Debate: Candidates spar over misstatements

April 16, 2008 12:00:00 AM PDT
Wednesday's Democratic debate in Philadelphia comes just six days ahead of the Pennsylvania primary, a contest Senator Hillary Clinton really needs to win.

There was a lot of attention at the debate, not on the big issues, but on the big controversies that have plagued both campaigns. The issues took a back seat to the misstatements of the candidates.

First up was Senator Barack Obama trying to explain what he meant at a San Francisco fundraiser when he called Pennsylvanians bitter and clinging to guns and religion.

"When they are promised year after year, decade after decade, that their economic situation is going to change and it doesn't, then politically, they end up focusing on those things that are constant, like religion. They end up feeling this is a place where I can find some refuge," said Obama.

But Obama wasn't going to find refuge with that answer.

"I don't believe that my grandfather or my father or the many people whom I have had the privilege of knowing and meeting across Pennsylvania over many years, cling to religion when Washington isn't listening to them," said Clinton.

Clinton pounded on Obama for his comments and for the comments made by his former pastor, Rev. Jeremiah Wright.

"For Pastor Wright to have given his first sermon after 9/11 and to have blamed the United States for the attack, which happened in my city of New York, would've been just intolerable for me," said Clinton.

When the question was asked about Clinton's own gaffe, describing how she dodged Bosnian sniper fire that never happened, she said she was sorry.

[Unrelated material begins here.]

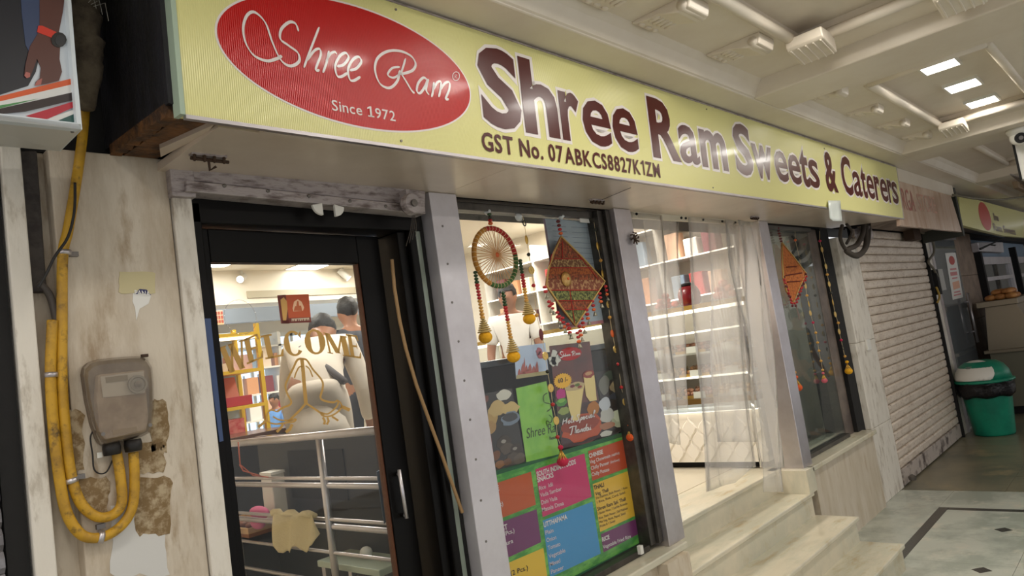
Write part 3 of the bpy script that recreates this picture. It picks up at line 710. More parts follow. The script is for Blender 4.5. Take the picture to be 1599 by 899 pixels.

"I'm embarrassed by it. I have apologized for it. I've said it was a mistake," said Clinton.

On Iraq, both Obama and Clinton said they would begin pulling troops out even if the generals said it would reverse the gains that have been made.

"It is time for us to set a strategy that is going to make the American people safer," said Obama.

"I believe that it will be only through our commitment to withdraw that the Iraqis will begin to do what they have failed to do for all of these years," said Clinton.

On the economy and taxes, both sounded very much the same.

"I am absolutely committed to not raising a single tax on middle class Americans, people making less than $250,000 dollars a year," said Clinton.

"I have not only pledged not to raise their taxes, I've been the first candidate in this race to specifically say I would cut their taxes," said Obama.

James Taylor, an associate professor of political science at the University of San Francisco, says Clinton tried to go after Obama, but it's a tactic that carries a price.

"In fact, the more she tried to raise Barack Obama's negatives, the more hers have increased and this is apparently a problem. But when she's speaking to the issues she does very well," said Professor Taylor.

Professor Taylor says both candidates did well when they stuck to the issues.

"I was sort of disappointed that we spent in the debate 45 minutes going over all these gaffes and problems and so forth, but then when we got to the substance I sort of went, well, the trouble is there's just not that much difference between them," said U.C. Berkeley political scientist Henry Brady.

Both Professor Brady and Professor Taylor say Barack Obama and Hillary Clinton fought to a draw. A point worth noting, both Clinton and Obama said they would campaign for whoever gets the nomination.